[TR] TR6: gauge LEDs and headlight switches

Tim Gaines mtgaines at presby.edu
Wed Dec 1 09:52:25 MST 2021


Despite some difficulties I'm making progress in installing LiteZupp 
LEDs into the instruments in my 1974 LHD TR6. The difficulties stem from 
my (possibly foolish) decision to do the job without removing the dash. 
With the help of a couple of long-reach needle nose pliers I've replaced 
the two illumination bulbs in each of the speedo and tach and the single 
ones in the temperature and oil pressure gauges, not without several 
scrapes to my fingers. However, I really don't think that will work with 
the fuel and temperature gauges on the right. There are just too many 
obstacles, so something is going to have to be removed, likely either 
the radio or the glove box or both. It looks to me as if the glove box 
space would provide the best access, but I have read of some 
difficulties in getting it back in place after removal. I would 
appreciate any advice from those who have done these bulb replacements 
or taken out the glove box.

In the process of doing this bulb job I came across another problem. The 
new LED for the high beam indicator just wouldn't light, and it didn't 
matter which of the new LEDs I put in. So I went back to the old 
incandescent bulb and it didn't light either despite having worked a 
short time earlier. After checking the wiring to the socket and finding 
no issues I decided that the problem must be the iffy headlight dimmer 
switch on the right side of the steering column. I say "iffy" because 
occasionally I had found that switching to high beam left me with no 
headlights at all! I took off the plastic cowlings and got access to the 
switch though I couldn't pull it out because its wires are clamped 
within a channel under the steering column. Nevertheless, I could pivot 
the switch out to get a narrow view of its innards and insert the thin 
nozzle from a can of WD40, hoping for a lucky fix. The result was that 
the switch, when re-attached with its retaining screws, would now pivot 
toward me, something it never would do before. With the battery 
re-attached as well, that pivot action produced a high beam flash that 
also lit the beam indicator! I never knew I had a high beam flash in 
this old car! So, everything was fixed!? Not so much. The light switch 
on the dash wouldn't give me headlights at all despite the fact that it 
would give me interior lights and the other exterior ones.

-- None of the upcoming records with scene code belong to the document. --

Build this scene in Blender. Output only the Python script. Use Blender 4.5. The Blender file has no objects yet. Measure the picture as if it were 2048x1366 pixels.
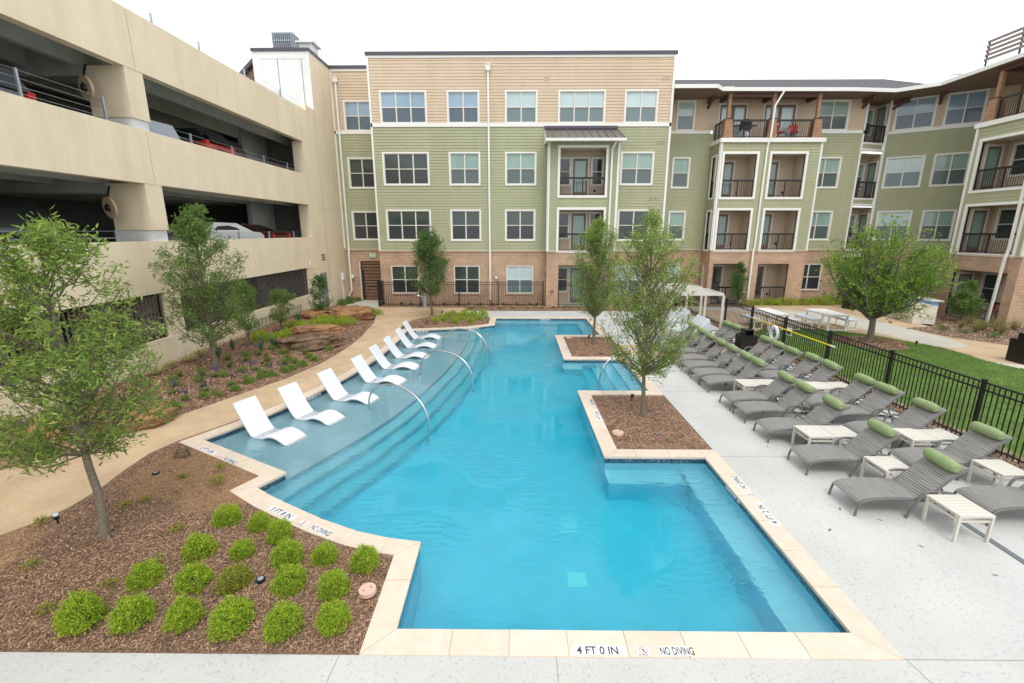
import bpy, math, random
import numpy as np
from mathutils import Vector, Matrix, noise as mnoise
from mathutils.geometry import delaunay_2d_cdt, tessellate_polygon
R = math.radians
random.seed(7)
rng = np.random.default_rng(11)
sc = bpy.context.scene
# ------------------------------------------------------------------ camera
F = 910.0; PITCH = R(13.53); YAW = R(0.612); CH = 4.3
cam = bpy.data.cameras.new('camera'); cam.sensor_width = 36; cam.lens = F/2048*36
cam.clip_start = .1; cam.clip_end = 2000
co = bpy.data.objects.new('camera', cam); sc.collection.objects.link(co)
co.location = (0, 0, CH); co.rotation_euler = (R(90)-PITCH, 0, YAW)
sc.camera = co
# ------------------------------------------------------------------ world and sun (overcast)
SUN_EL, SUN_AZ = R(60), R(168)
w = bpy.data.worlds.new('World'); sc.world = w; w.use_nodes = True
nt = w.node_tree; nt.nodes.clear()
sky = nt.nodes.new('ShaderNodeTexSky'); sky.sky_type = 'NISHITA'; sky.sun_disc = False
sky.sun_elevation = SUN_EL; sky.sun_rotation = SUN_AZ; sky.dust_density = 4; sky.air_density = 1.0
hs = nt.nodes.new('ShaderNodeHueSaturation'); hs.inputs['Saturation'].default_value = .18
tc = nt.nodes.new('ShaderNodeTexCoord')
mp = nt.nodes.new('ShaderNodeMapping'); mp.inputs['Scale'].default_value = (1, 1, 3)
cn = nt.nodes.new('ShaderNodeTexNoise'); cn.inputs['Scale'].default_value = 1.6; cn.inputs['Detail'].default_value = 4
cr = nt.nodes.new('ShaderNodeValToRGB')
cr.color_ramp.elements[0].position = .38; cr.color_ramp.elements[0].color = (5.4, 5.75, 6.15, 1)
cr.color_ramp.elements[1].position = .65; cr.color_ramp.elements[1].color = (11.6, 11.9, 12.2, 1)
mx = nt.nodes.new('ShaderNodeMixRGB'); mx.inputs[0].default_value = .88      # the cloud deck over the clear sky
bg = nt.nodes.new('ShaderNodeBackground'); bg.inputs['Strength'].default_value = .137
wo = nt.nodes.new('ShaderNodeOutputWorld'); L = nt.links.new
L(sky.outputs[0], hs.inputs['Color']); L(tc.outputs['Generated'], mp.inputs[0]); L(mp.outputs[0], cn.inputs[0])
L(cn.outputs[0], cr.inputs[0]); L(hs.outputs[0], mx.inputs[1]); L(cr.outputs[0], mx.inputs[2])
L(mx.outputs[0], bg.inputs[0]); L(bg.outputs[0], wo.inputs[0])
sl = bpy.data.lights.new('sun', 'SUN'); sl.energy = .9; sl.angle = R(22); sl.color = (1, .96, .9)
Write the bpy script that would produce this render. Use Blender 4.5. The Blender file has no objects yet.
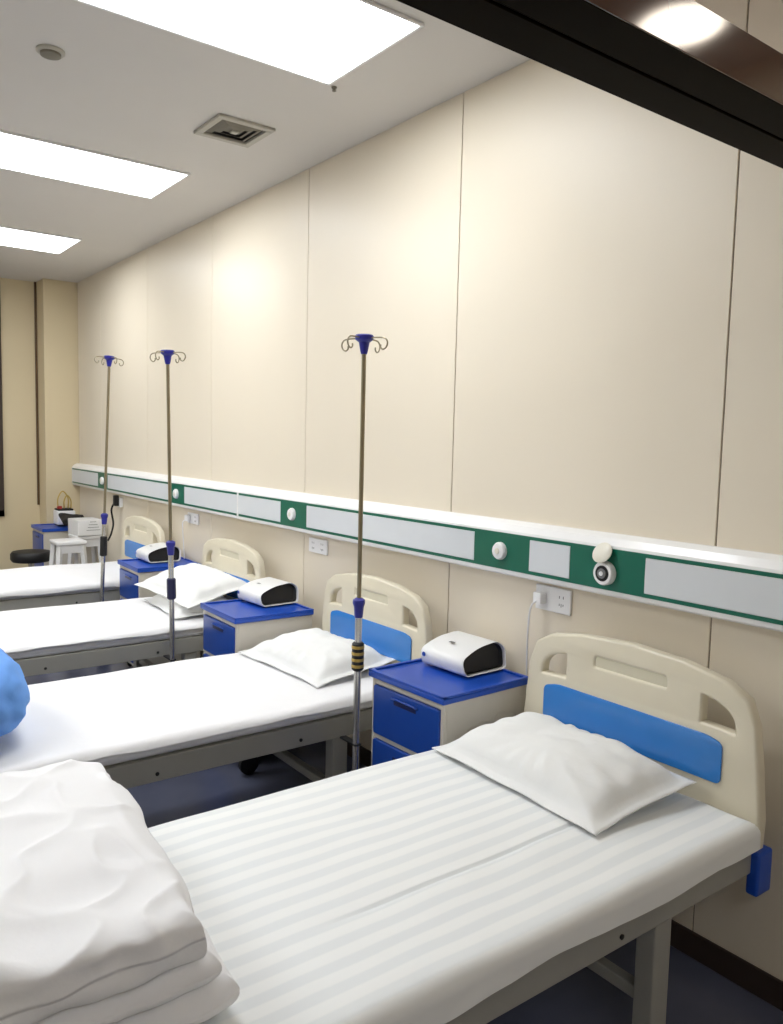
import bpy, bmesh, math, random
from mathutils import Vector, Matrix, noise
random.seed(5)
SC = bpy.context.scene
COL = SC.collection
PI = math.pi

# ------------------------------------------------------------------ camera
cam_d = bpy.data.cameras.new('camera')
cam = bpy.data.objects.new('camera', cam_d)
COL.objects.link(cam)
_R = ((0.800369, -0.599035, 0.023815), (-0.034723, -0.085978, -0.995692), (0.598501, 0.796094, -0.089614))
right, down, fwd = [Vector(r) for r in _R]
m = Matrix((right, -down, -fwd)).transposed().to_4x4()
m.translation = Vector((-2.24, 0.0, 1.61))
cam.matrix_world = m
cam_d.sensor_fit = 'VERTICAL'
cam_d.sensor_height = 36.0
cam_d.sensor_width = 36.0
cam_d.lens = 802.365 / 1024 * 36.0
cam_d.clip_start = 0.05
SC.camera = cam

# ------------------------------------------------------------------ world, exposure
w = bpy.data.worlds.new('world')
SC.world = w
w.use_nodes = True
w.node_tree.nodes['Background'].inputs[0].default_value = (0.9, 0.95, 1.0, 1)
w.node_tree.nodes['Background'].inputs[1].default_value = 0.05
SC.view_settings.view_transform = 'Standard'
SC.view_settings.look = 'None'
SC.view_settings.gamma = 1.0
SC.view_settings.use_curve_mapping = False
SC.view_settings.exposure = 0.0
LAMP = 13.2           # emission of the ceiling panels
FILL_PANEL = 7.0      # emission of the added fill panel behind the camera
CORRIDOR = 22.0       # emission of the corridor downlight

# ------------------------------------------------------------------ materials
def lin(c):
    return tuple(((v/255)/12.92 if v/255 <= 0.04045 else ((v/255+0.055)/1.055)**2.4) for v in c)

def mat(name, rgb, rough=0.5, metal=0.0, var=0.03, scale=8.0, bump=0.0, bscale=60.0, coat=0.0, spec=0.5, sheen=0.0):
    """principled material with slight procedural variation in colour and an optional bump"""
    M = bpy.data.materials.new(name)
    M.use_nodes = True
    nt = M.node_tree
    b = nt.nodes['Principled BSDF']
    c = lin(rgb)
    b.inputs['Roughness'].default_value = rough
    b.inputs['Metallic'].default_value = metal
    b.inputs['Specular IOR Level'].default_value = spec
    b.inputs['Coat Weight'].default_value = coat
    b.inputs['Coat Roughness'].default_value = 0.08
    if sheen:
        b.inputs['Sheen Weight'].default_value = sheen
    tc = nt.nodes.new('ShaderNodeTexCoord')
    n = nt.nodes.new('ShaderNodeTexNoise')
    n.inputs['Scale'].default_value = scale
    n.inputs['Detail'].default_value = 3
    nt.links.new(tc.outputs['Object'], n.inputs['Vector'])
    r = nt.nodes.new('ShaderNodeValToRGB')
    r.color_ramp.elements[0].position = 0.3
    r.color_ramp.elements[1].position = 0.7
    r.color_ramp.elements[0].color = tuple(v*(1-var) for v in c) + (1,)
    r.color_ramp.elements[1].color = tuple(min(1, v*(1+var)) for v in c) + (1,)
    nt.links.new(n.outputs['Fac'], r.inputs['Fac'])
    nt.links.new(r.outputs['Color'], b.inputs['Base Color'])
    if bump:
        n2 = nt.nodes.new('ShaderNodeTexNoise')
        n2.inputs['Scale'].default_value = bscale
        n2.inputs['Detail'].default_value = 4
        nt.links.new(tc.outputs['Object'], n2.inputs['Vector'])
        bp = nt.nodes.new('ShaderNodeBump')
        bp.inputs['Strength'].default_value = bump
        bp.inputs['Distance'].default_value = 0.01
        nt.links.new(n2.outputs['Fac'], bp.inputs['Height'])
        nt.links.new(bp.outputs['Normal'], b.inputs['Normal'])
    return M

def emis(name, rgb, strength):
    M = bpy.data.materials.new(name)
    M.use_nodes = True
    nt = M.node_tree
    nt.nodes.remove(nt.nodes['Principled BSDF'])
    e = nt.nodes.new('ShaderNodeEmission')
    e.inputs[0].default_value = rgb + (1,)
    e.inputs[1].default_value = strength
    nt.links.new(e.outputs[0], nt.nodes['Material Output'].inputs[0])
    return M

def striped_sheet(name):
    """white satin sheet with woven stripes running along the bed"""
    M = bpy.data.materials.new(name)
    M.use_nodes = True
    nt = M.node_tree
    b = nt.nodes['Principled BSDF']
    tc = nt.nodes.new('ShaderNodeTexCoord')
    wv = nt.nodes.new('ShaderNodeTexWave')
    wv.wave_type = 'BANDS'; wv.bands_direction = 'Y'; wv.wave_profile = 'SIN'
    wv.inputs['Scale'].default_value = 5.2
    wv.inputs['Distortion'].default_value = 0.25
    wv.inputs['Detail'].default_value = 1
    nt.links.new(tc.outputs['Object'], wv.inputs['Vector'])
    r = nt.nodes.new('ShaderNodeValToRGB')
    r.color_ramp.elements[0].position = 0.35
    r.color_ramp.elements[1].position = 0.62
    r.color_ramp.elements[0].color = (0.785, 0.812, 0.822, 1)
    r.color_ramp.elements[1].color = (0.87, 0.885, 0.88, 1)
    nt.links.new(wv.outputs['Fac'], r.inputs['Fac'])
    nt.links.new(r.outputs['Color'], b.inputs['Base Color'])
    b.inputs['Roughness'].default_value = 0.6
    bp = nt.nodes.new('ShaderNodeBump')
    bp.inputs['Strength'].default_value = 0.25
    bp.inputs['Distance'].default_value = 0.003
    nt.links.new(wv.outputs['Fac'], bp.inputs['Height'])
    nt.links.new(bp.outputs['Normal'], b.inputs['Normal'])
    return M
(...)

It was time to get out Dan Masters' guide to electronics, and as always 
with this manual, I now understand the circuitry and my remaining 
problem. When everything is working, the flash function of the dimmer 
switch takes voltage from a fuse to the high beams directly regardless 
of whether the light switch on the dash is set for headlights. When the 
dash switch is set for headlights the voltage is taken directly from the 
battery to the column switch that determines whether low or high beams 
are activated. In following Masters' troubleshooting steps, I found that 
my dash light switch was bad. It must have failed as I repeatedly 
flipped it off and on to test all the new LEDs going in! I removed it, 
verified with a meter that it was bad but managed to clean it up inside, 
and it now tests okay. Today I plan to spray some electronic contact 
cleaner (not just WD40) into the dimmer switch and hope that all of its 
settings will work okay after I put the dash switch back in.

I'm sorry for the diversion into headlights. What I really want to know 
now is how to get those last two gauges illuminated with new LEDs.